City administrators say council should take some more time before it moves ahead with a plan to reinstate Calgary’s public art program.

A city committee voted unanimously to continue a suspension of Calgary’s public art program, a policy that was originally put on hiatus in June 2018.

Administrators say the city needs to have more time to revise how art projects are selected in order to regain the trust of residents.

In August 2017, when the city unveiled the Bowfort Towers, a $500,000 art installation along the Trans-Canada Highway designed by a New York artist, residents panned the project as being too expensive and even culturally insensitive.

Ward 12 councillor Shane Keating is positive about how current talks on changing the city’s public art program are progressing.

“What we’re talking about is changing the procurement style, changing the governance style and also changing the engagement style and with those three things, if you can find a happy medium where the residents of Calgary are going to say ‘okay, I think we’re in a good place to move forward,’ then we’re doing alright.”

He adds that with the associated price tag of projects like the Bowfort Towers and Traveling Light, you can’t just rely on engagement with the areas of the population where the installations are placed; you have to seek input from the city as a whole.
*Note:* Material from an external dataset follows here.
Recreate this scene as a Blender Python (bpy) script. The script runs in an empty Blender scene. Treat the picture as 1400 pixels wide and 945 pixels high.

Keating also wants to see more public input on the type of art that is installed too.

“In the past and still, what they do is they pick the artist, even before the piece is designed… then they have engagement and all of a sudden the piece is there, it’s designed and put up. I’m not sure those who commissioned the piece of art, which are the taxpayers, have any say or knowledge of the piece they’re paying for.”

He also says there should be different criteria the city needs to consider before moving ahead with larger art projects too, including a greater emphasis on local artists.

“I’m not sure that we’ve got that criteria correct.”

Daniel J. Kirk, the founder of Blank Page Studio, says the continued suspension of the city’s art program is a good thing for the arts community and means that more meaningful change can take place.

“We are actually positioned to move ahead with a successful art plan. From a local arts perspective, that just means they’re taking the time required to fix something that required a lot of fixing.”

Kirk says creativity isn’t a democratic thing, but transparency has been one of the major issues they need to address.

“Traveling Light drew a circle around the fact that we even have a public art policy in this city, so it might have been the first time that Calgarians even talked about art around their table.”

When it comes to alternatives, Keating says the city’s architectural model works quite well when it comes to choosing building designs.

“If you’re talking about a new building, a call is put out to all architectural firms and everyone submits their ideas and from those ideas, you shortlist. You pick four or five buildings that you think represent what you want. I think we should follow that same model.”

That way, there could be a smaller list of public art designs that the community could submit their feedback on.

A recent report, from the School of Public Policy, says many residents have strong feelings about the cost of a number of public art projects as well as a number of issues with them.

The agency found that Calgarians want the city to spend less on public art than they have in the past, suggesting that advocates for public art have an uphill battle ahead of them.